Otro encuentro memorable ocurrió cuando la computadora Deep Blue venció en 1997 al mejor jugador de ajedrez del mundo -Gary Kasparov-. Imagino que la computadora, compuesta por circuitos y cables, comenzó a disfrutar del juego de ajedrez, a sentirse cercana a las piezas digitales que aparecían en la pantalla y que una persona replicaba en el tablero real. Deep Blue pudo haber puesto el alma y el hombre el cuerpo. Tras un combate férreo la computadora probó el sabor de la victoria y la satisfacción de haberle ganando al campeón del mundo.

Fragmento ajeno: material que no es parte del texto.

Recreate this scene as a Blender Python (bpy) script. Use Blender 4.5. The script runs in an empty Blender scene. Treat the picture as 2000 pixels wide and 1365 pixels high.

Todo esto sin decir una sola palabra.
El ajedrez nutre el ego. Alguien puede presumir que sabe todos los secretos de cualquier partida. Algunos pueden creer que hablar con sus piezas les otorga un lugar especial en el mundo. Con cada juego empieza a crecer la ambición de trascender. Así pasó con el pastor que, según cuenta la leyenda, le dio jaque mate a un rey que lo retó al verlo solo con un tablero de ajedrez. Así nos dio el Mate del Pastor, un patrón de cuatro jugadas que es utilizado actualmente por los jugadores experimentados que quieren burlarse de los novatos. Quizás eso lo pudo vivir el mexicano Carlos Torre Repetto que puso en alto el nombre de nuestro país al ser consagrado como uno de los mejores jugadores al ganarle a los mejores del mundo de su época. También fue distinguido como Gran Maestro por la Federación Internacional de Ajedrez.